◆ WHAT NEEDS TO BE DONE ◆
Reproduce all of the records exactly.

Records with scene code

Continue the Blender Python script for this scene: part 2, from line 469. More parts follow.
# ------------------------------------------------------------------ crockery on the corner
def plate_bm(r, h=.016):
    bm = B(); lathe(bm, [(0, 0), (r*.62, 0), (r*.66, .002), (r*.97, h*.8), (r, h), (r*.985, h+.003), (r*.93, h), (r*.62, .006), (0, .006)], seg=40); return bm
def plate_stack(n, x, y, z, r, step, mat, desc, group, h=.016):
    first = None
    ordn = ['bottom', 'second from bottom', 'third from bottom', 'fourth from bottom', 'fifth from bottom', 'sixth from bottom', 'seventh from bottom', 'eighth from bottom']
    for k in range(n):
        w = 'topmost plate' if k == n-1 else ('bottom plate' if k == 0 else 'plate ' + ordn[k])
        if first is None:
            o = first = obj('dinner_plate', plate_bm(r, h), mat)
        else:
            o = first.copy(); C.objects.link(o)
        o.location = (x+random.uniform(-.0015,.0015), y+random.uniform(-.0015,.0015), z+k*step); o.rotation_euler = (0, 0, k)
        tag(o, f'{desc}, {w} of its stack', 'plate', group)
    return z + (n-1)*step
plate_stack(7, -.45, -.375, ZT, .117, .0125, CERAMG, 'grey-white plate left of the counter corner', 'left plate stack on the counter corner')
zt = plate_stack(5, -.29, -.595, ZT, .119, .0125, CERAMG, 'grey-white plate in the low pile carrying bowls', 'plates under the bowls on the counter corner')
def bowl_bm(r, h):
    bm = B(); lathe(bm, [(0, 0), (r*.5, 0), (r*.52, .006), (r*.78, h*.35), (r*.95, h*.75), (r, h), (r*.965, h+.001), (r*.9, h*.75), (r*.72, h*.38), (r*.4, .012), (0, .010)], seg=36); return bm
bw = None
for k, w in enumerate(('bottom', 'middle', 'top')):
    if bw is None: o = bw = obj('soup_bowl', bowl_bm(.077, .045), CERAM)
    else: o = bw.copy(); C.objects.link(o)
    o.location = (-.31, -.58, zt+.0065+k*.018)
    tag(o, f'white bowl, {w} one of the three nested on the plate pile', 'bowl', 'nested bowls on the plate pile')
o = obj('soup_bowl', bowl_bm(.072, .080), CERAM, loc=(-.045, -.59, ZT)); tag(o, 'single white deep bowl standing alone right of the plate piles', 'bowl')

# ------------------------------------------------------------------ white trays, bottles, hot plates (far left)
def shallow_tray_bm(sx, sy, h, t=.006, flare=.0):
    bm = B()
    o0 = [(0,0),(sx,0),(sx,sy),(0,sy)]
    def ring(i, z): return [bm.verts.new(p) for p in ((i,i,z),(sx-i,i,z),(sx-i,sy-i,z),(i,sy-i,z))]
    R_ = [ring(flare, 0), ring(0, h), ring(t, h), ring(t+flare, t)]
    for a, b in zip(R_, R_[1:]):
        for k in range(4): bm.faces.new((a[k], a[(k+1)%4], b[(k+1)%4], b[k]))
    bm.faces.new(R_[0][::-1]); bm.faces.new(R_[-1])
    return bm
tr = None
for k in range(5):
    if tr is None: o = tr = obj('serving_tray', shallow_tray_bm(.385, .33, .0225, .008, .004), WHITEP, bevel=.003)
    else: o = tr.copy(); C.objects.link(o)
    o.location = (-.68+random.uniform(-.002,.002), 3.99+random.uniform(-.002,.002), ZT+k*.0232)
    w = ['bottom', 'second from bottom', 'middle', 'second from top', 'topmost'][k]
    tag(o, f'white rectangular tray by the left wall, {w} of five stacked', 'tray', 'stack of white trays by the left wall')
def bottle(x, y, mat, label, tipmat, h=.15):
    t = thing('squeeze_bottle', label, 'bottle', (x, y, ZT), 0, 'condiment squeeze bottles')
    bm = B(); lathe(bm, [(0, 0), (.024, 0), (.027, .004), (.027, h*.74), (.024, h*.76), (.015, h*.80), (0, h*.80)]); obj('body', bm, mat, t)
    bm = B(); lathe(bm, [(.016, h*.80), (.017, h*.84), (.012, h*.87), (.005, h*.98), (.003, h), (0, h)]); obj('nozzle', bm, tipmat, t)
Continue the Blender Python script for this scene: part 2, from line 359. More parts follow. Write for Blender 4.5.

◆ THE ANSWER ◆
Continue the Blender Python script for this scene: part 2, from line 469. More parts follow.
# ------------------------------------------------------------------ crockery on the corner
def plate_bm(r, h=.016):
    bm = B(); lathe(bm, [(0, 0), (r*.62, 0), (r*.66, .002), (r*.97, h*.8), (r, h), (r*.985, h+.003), (r*.93, h), (r*.62, .006), (0, .006)], seg=40); return bm
def plate_stack(n, x, y, z, r, step, mat, desc, group, h=.016):
    first = None
    ordn = ['bottom', 'second from bottom', 'third from bottom', 'fourth from bottom', 'fifth from bottom', 'sixth from bottom', 'seventh from bottom', 'eighth from bottom']
    for k in range(n):
        w = 'topmost plate' if k == n-1 else ('bottom plate' if k == 0 else 'plate ' + ordn[k])
        if first is None:
            o = first = obj('dinner_plate', plate_bm(r, h), mat)
        else:
            o = first.copy(); C.objects.link(o)
        o.location = (x+random.uniform(-.0015,.0015), y+random.uniform(-.0015,.0015), z+k*step); o.rotation_euler = (0, 0, k)
        tag(o, f'{desc}, {w} of its stack', 'plate', group)
    return z + (n-1)*step
plate_stack(7, -.45, -.375, ZT, .117, .0125, CERAMG, 'grey-white plate left of the counter corner', 'left plate stack on the counter corner')
zt = plate_stack(5, -.29, -.595, ZT, .119, .0125, CERAMG, 'grey-white plate in the low pile carrying bowls', 'plates under the bowls on the counter corner')
def bowl_bm(r, h):
    bm = B(); lathe(bm, [(0, 0), (r*.5, 0), (r*.52, .006), (r*.78, h*.35), (r*.95, h*.75), (r, h), (r*.965, h+.001), (r*.9, h*.75), (r*.72, h*.38), (r*.4, .012), (0, .010)], seg=36); return bm
bw = None
for k, w in enumerate(('bottom', 'middle', 'top')):
    if bw is None: o = bw = obj('soup_bowl', bowl_bm(.077, .045), CERAM)
    else: o = bw.copy(); C.objects.link(o)
    o.location = (-.31, -.58, zt+.0065+k*.018)
    tag(o, f'white bowl, {w} one of the three nested on the plate pile', 'bowl', 'nested bowls on the plate pile')
o = obj('soup_bowl', bowl_bm(.072, .080), CERAM, loc=(-.045, -.59, ZT)); tag(o, 'single white deep bowl standing alone right of the plate piles', 'bowl')

# ------------------------------------------------------------------ white trays, bottles, hot plates (far left)
def shallow_tray_bm(sx, sy, h, t=.006, flare=.0):
    bm = B()
    o0 = [(0,0),(sx,0),(sx,sy),(0,sy)]
    def ring(i, z): return [bm.verts.new(p) for p in ((i,i,z),(sx-i,i,z),(sx-i,sy-i,z),(i,sy-i,z))]
    R_ = [ring(flare, 0), ring(0, h), ring(t, h), ring(t+flare, t)]
    for a, b in zip(R_, R_[1:]):
        for k in range(4): bm.faces.new((a[k], a[(k+1)%4], b[(k+1)%4], b[k]))
    bm.faces.new(R_[0][::-1]); bm.faces.new(R_[-1])
    return bm
tr = None
for k in range(5):
    if tr is None: o = tr = obj('serving_tray', shallow_tray_bm(.385, .33, .0225, .008, .004), WHITEP, bevel=.003)
    else: o = tr.copy(); C.objects.link(o)
    o.location = (-.68+random.uniform(-.002,.002), 3.99+random.uniform(-.002,.002), ZT+k*.0232)
    w = ['bottom', 'second from bottom', 'middle', 'second from top', 'topmost'][k]
    tag(o, f'white rectangular tray by the left wall, {w} of five stacked', 'tray', 'stack of white trays by the left wall')
def bottle(x, y, mat, label, tipmat, h=.15):
    t = thing('squeeze_bottle', label, 'bottle', (x, y, ZT), 0, 'condiment squeeze bottles')
    bm = B(); lathe(bm, [(0, 0), (.024, 0), (.027, .004), (.027, h*.74), (.024, h*.76), (.015, h*.80), (0, h*.80)]); obj('body', bm, mat, t)
    bm = B(); lathe(bm, [(.016, h*.80), (.017, h*.84), (.012, h*.87), (.005, h*.98), (.003, h), (0, h)]); obj('nozzle', bm, tipmat, t)
Continue the Blender Python script for this scene: part 2, from line 359. More parts follow. Write for Blender 4.5.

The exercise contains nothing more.